Context: My team hosts multiple applications on a Windows Server 2016 box. For planning purposes, I'm interested in profiling CPU and RAM usage per application over time. Most of these apps are .NET via IIS, while a few are .NET and scheduled through Task Scheduler, and some are Python scripts run on a schedule or ad-hoc by another process. None are guaranteed to be running at any given time (I don't believe I can rely on a given PID).

What I've tried so far: In Performance Monitor, I've created some test Data Collector Sets for Processor Time % on the following process selections:

  • Total
  • All Instances
  • A subset of multiple running applications

In all cases, the results I get back show the Total Processor Time %.

Problem: I'm seeking a report/chart/log/anything else that breaks down profiled metrics by process. That is, for each time slice, I want to see "ApplicationA used N CPU %, ApplicationB used M CPU %" and so on.

All the searches I've done so far show me how to do two things:

  1. Profile any metrics on a single process, creating one DCS per; and
  2. Profile the system-wide total for any metrics.
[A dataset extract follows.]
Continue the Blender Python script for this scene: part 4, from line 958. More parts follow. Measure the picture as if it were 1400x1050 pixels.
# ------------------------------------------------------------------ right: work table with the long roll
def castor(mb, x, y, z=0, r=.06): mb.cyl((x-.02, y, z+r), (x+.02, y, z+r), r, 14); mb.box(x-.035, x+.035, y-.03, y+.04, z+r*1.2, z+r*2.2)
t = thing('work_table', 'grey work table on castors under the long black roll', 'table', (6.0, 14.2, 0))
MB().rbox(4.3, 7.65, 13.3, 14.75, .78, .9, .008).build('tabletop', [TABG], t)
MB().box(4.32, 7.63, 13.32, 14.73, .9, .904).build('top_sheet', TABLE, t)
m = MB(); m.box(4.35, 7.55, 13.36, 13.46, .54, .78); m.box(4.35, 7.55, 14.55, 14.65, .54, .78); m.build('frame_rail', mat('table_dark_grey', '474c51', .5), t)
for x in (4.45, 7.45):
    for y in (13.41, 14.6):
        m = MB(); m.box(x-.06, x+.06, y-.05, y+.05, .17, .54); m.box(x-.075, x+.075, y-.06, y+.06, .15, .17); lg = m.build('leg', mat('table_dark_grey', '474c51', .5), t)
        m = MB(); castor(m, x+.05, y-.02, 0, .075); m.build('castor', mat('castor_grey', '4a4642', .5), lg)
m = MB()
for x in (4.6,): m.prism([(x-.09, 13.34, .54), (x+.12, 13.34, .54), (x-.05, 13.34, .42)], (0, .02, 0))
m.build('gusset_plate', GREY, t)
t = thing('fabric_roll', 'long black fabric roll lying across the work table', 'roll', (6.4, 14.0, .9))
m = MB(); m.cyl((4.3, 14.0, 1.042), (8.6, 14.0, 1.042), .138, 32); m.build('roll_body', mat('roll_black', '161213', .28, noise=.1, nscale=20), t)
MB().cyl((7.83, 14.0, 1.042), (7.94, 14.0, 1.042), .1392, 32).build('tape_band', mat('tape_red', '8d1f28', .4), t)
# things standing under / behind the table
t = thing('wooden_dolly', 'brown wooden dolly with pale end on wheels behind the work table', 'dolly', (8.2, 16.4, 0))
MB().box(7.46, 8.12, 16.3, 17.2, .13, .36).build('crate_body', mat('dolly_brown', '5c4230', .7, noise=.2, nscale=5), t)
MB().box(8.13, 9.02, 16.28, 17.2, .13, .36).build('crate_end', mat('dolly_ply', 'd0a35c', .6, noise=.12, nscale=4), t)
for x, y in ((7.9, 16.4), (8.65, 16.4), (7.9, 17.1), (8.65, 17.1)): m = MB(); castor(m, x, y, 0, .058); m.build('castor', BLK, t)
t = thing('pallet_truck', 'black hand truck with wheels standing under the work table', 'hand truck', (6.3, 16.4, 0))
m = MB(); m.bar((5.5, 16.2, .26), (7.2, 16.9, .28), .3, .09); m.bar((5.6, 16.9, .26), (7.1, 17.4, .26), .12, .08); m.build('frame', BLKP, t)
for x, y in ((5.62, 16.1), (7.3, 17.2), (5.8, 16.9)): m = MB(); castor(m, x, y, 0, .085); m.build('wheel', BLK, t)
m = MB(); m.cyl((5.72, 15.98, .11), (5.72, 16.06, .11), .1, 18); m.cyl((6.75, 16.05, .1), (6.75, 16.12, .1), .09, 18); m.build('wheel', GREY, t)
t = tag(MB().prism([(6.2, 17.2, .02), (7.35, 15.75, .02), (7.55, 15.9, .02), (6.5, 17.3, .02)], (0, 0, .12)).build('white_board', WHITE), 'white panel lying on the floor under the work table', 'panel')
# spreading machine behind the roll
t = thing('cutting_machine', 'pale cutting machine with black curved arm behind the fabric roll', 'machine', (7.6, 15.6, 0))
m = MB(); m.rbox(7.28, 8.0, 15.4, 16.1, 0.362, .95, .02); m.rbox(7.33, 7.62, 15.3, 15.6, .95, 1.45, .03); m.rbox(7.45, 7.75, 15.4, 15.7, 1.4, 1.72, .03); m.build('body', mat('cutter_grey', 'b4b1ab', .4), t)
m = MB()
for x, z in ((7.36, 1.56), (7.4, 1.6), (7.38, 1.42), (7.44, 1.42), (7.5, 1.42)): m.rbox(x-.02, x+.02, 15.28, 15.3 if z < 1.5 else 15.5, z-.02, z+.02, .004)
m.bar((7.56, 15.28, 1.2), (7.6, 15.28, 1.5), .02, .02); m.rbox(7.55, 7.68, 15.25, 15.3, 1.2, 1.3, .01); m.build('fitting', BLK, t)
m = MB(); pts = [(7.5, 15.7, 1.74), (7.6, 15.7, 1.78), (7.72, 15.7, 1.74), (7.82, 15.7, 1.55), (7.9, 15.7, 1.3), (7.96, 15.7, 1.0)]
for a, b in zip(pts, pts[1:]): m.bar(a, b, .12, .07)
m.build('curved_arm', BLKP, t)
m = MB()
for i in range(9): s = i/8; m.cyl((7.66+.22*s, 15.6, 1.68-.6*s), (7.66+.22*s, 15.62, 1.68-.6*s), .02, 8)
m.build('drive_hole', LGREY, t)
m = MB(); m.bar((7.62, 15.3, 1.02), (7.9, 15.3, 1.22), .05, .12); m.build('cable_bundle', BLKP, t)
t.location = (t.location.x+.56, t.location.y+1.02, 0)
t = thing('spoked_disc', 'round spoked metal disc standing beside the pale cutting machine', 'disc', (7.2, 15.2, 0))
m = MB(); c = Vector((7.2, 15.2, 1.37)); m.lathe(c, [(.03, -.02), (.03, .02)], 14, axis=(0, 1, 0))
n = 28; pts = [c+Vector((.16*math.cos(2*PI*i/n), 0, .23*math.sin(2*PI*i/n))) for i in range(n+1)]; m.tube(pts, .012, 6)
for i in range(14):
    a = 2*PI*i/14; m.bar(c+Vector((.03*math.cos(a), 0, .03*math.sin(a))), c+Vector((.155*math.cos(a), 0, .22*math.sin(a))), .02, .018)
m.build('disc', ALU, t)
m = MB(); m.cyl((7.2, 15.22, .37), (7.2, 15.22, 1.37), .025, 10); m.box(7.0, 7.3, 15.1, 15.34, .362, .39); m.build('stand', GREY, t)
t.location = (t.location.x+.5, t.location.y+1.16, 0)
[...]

This leads me to wonder if I'm approaching this the wrong way; I'm extending my skillset into DevOps and infrastructure planning, so many of my assumptions are naive. QED my question is a Choose Your Own Adventure two-parter:

How do I:

A) Log resource use for all processes on the system to identify what EACH needs in average and peak usage?

OR:

B) Approach this in a sensible, systematic manner according to the current best practices?